ベートーヴェン ピアノソナタ第29番「ハンマークラヴィーア」より第1楽章(1819)
ベートーヴェン最高のピアノソナタの話題となると宗教戦争が勃発しかねませんが、この29番は全32曲あるベートーヴェンのピアノソナタの中で最大のもので有る事は間違いありません。
何と言っても演奏時間。全楽章通すと45分近くかかります。ピアノのソロ作品でこの規模の作品はベートーヴェン以外の作曲家でも滅多に有りません。
この長大な演奏時間に加えて、非常に高度な演奏技術を要求される事からピアノ作品の難曲のひとつとしても挙げられます。
冒頭に提示された主題を何度も何度も繰り返して展開していくのが何ともベートーヴェンらしい曲。主題をひとしきり展開し終えた後、唐突に始まる主題を用いたフーガ調の音楽が個人的にはこの楽章1番の聴きどころです(紹介動画だと[5:39-])たった1つの旋律が幾重にも折り重なり新たな構造物を構築して行く様は何度聴いても感動します。
副題の「ハンマークラヴィーア」とはピアノのドイツ語表記。
ピアノソナタ28番以降、ベートーヴェンが書簡などでピアノの事をハンマークラヴィーアと記す様になった事に由来しています。そういう意味では28番にも同じ副題が付いて然るべきなのですが、気づけば29番だけが「ハンマークラヴィーア」と呼ばれる様になりました。例によって作曲家によるものでは無いタイプの副題。
現在ピアノと呼ばれているこの楽器は元々「ピアノフォルテ」と呼ばれていました。楽譜の楽器略称「pf」にその名残を見ることが出来ます。
ピアノの元祖はチェンバロですが、チェンバロの鍵盤機構は張られた弦を弾くのみで、強弱をつける事が出来ませんでした。それをハンマーで叩く形式に変更する事で強弱を得たのがピアノです。この「強弱」がピアノフォルテの由来だったりします。
閑話休題。
ベートーヴェンの時代はピアノはまだ進化の途上段階で、メーカーによって出せる音域に違いがありました。ベートーヴェンはこの曲を作曲中に新しいピアノを入手しています。この新しい楽器の影響は4楽章にあり、この楽章には元々所有していた楽器では出せなかった低音域の音が用いられています。一方で1-3楽章は元から所有していた楽器でしか出せない高音域の音が配置されており、ベートーヴェンの時代ではこの曲を1台のピアノで弾き通す事は不可能でした。

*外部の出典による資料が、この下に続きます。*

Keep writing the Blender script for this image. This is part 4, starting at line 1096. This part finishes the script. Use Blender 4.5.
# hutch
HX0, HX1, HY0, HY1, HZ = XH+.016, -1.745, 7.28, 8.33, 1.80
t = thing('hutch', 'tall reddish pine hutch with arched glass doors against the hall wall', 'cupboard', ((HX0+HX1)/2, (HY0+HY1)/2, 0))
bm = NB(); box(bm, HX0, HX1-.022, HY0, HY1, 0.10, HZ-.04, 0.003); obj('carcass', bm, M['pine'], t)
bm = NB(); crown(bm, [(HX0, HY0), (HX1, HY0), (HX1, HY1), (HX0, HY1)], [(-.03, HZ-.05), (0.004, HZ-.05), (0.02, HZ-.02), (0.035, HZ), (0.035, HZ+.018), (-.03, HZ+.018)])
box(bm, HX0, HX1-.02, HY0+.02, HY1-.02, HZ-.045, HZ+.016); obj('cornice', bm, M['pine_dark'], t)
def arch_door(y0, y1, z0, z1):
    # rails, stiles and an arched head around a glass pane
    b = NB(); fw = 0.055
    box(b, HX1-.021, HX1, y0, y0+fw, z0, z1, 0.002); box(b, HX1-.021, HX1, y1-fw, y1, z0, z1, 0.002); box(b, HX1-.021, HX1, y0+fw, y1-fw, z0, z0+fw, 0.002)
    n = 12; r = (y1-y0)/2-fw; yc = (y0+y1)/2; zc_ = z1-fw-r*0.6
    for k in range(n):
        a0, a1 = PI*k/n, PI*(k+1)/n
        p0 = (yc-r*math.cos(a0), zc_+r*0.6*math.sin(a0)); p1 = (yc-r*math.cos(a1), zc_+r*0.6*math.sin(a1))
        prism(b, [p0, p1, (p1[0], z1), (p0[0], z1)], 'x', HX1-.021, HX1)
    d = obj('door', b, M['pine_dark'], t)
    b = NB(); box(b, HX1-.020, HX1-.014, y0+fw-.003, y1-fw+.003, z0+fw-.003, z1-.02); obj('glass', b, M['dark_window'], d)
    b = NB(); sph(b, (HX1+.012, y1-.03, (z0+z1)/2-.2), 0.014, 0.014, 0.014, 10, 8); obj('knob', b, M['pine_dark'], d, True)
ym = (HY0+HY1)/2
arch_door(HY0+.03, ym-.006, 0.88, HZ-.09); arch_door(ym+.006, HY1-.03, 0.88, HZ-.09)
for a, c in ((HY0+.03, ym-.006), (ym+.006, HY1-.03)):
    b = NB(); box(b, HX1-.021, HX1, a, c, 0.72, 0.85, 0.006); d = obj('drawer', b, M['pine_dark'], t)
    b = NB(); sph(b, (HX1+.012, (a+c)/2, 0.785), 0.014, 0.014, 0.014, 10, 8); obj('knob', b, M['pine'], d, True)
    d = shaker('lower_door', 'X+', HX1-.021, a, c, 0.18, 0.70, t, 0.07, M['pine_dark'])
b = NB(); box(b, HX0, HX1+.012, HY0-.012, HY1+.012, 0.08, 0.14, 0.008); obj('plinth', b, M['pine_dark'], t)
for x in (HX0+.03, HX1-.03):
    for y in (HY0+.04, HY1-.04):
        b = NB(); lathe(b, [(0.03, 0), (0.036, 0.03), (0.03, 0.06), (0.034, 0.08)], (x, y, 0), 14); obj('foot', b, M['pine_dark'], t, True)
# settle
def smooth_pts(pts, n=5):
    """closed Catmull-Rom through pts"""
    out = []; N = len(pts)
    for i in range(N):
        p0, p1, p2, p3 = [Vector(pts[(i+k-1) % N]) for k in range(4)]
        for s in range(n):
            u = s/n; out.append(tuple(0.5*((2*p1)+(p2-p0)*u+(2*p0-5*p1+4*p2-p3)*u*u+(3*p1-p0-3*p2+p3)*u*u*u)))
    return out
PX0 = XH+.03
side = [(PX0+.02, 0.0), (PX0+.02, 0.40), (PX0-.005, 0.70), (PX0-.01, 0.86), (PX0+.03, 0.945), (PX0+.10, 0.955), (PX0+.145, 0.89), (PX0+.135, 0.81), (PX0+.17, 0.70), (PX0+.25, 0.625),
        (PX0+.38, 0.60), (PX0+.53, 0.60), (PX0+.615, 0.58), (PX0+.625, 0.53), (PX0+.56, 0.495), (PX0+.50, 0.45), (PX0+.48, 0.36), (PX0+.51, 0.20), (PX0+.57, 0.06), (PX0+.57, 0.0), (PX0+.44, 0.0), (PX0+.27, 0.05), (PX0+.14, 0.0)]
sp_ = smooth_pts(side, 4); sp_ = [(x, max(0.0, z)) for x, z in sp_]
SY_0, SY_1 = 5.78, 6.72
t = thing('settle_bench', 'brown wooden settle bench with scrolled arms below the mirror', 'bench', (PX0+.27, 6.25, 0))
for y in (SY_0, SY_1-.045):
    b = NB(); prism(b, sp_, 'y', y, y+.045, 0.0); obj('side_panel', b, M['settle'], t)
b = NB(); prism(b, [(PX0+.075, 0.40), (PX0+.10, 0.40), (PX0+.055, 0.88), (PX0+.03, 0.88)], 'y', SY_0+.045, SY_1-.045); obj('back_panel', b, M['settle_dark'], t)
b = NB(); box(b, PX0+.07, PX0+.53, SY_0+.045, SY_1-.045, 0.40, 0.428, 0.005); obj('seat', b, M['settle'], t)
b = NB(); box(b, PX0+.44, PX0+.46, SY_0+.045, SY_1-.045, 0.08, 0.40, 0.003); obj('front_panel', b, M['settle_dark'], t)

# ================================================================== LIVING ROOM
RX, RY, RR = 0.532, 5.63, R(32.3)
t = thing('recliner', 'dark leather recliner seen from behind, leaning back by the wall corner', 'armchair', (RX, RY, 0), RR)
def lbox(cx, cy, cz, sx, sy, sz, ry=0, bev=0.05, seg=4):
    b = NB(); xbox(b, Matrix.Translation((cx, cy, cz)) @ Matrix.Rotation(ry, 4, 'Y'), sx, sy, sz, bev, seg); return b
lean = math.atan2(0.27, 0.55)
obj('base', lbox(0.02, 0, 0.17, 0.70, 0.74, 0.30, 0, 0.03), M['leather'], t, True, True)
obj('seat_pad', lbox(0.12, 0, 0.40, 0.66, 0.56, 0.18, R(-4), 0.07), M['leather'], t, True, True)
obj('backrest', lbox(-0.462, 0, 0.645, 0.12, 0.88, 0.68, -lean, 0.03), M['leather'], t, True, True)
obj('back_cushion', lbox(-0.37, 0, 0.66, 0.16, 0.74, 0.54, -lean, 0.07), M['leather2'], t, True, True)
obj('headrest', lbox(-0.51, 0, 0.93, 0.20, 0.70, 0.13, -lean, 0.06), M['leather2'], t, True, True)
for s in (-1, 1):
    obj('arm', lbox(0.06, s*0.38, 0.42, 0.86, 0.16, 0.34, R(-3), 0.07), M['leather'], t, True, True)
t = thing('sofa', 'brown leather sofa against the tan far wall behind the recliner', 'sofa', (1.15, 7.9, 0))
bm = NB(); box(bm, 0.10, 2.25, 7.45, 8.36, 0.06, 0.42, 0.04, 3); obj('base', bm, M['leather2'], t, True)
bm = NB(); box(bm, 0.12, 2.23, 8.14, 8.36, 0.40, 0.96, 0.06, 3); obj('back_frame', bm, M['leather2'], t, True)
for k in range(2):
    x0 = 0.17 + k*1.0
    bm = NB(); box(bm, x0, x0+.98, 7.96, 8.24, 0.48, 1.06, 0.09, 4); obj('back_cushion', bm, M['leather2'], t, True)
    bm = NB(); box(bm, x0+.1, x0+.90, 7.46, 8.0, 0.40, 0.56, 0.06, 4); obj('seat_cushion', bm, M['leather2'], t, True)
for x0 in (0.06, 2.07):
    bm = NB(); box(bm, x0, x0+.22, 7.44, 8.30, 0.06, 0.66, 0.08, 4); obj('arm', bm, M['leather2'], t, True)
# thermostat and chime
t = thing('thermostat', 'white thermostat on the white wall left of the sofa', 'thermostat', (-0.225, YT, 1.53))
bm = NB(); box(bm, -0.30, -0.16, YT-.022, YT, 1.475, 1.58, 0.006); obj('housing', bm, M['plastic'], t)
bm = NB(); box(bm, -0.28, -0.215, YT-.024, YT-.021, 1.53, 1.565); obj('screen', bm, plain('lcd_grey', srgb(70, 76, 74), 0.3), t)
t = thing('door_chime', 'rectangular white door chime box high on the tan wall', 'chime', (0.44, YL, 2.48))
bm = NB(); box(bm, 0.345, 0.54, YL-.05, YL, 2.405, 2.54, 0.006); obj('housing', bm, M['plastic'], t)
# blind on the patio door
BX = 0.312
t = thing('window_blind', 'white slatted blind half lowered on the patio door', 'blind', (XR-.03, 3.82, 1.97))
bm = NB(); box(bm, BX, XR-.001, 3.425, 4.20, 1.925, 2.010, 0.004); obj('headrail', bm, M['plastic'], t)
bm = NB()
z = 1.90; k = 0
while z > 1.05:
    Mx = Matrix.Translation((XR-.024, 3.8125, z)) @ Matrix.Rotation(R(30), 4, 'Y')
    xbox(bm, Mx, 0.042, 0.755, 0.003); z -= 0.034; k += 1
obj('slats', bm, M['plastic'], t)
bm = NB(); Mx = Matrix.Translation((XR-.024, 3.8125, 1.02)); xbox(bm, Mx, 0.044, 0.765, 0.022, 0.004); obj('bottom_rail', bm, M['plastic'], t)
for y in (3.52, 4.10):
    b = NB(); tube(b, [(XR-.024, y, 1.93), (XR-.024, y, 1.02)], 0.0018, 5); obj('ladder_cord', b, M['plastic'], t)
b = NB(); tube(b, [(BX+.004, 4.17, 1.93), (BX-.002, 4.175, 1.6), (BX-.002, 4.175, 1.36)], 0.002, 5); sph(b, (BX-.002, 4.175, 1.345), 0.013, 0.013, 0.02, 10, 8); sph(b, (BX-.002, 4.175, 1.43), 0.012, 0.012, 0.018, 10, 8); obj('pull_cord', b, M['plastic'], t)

あまりの難易度でこの曲を弾ける奏者が作曲家本人しか当時は存在しなかった為にこの事は大きな問題にはならず、本人も「50年もすれば人も弾く」と妥協しなかったそうです。技術面は勿論の事、その頃には1台で弾き通せるピアノも開発されているだろうと考えたのでしょう。実際、20年後にはリストらがこの曲をレパートリーとして各地で演奏しています。勿論1台のピアノで。
ピアノとその奏者の進化を伝える逸話が今に残るからこそ、この曲だけが「ハンマークラヴィーア」と言う名称で語られているのかもしれません。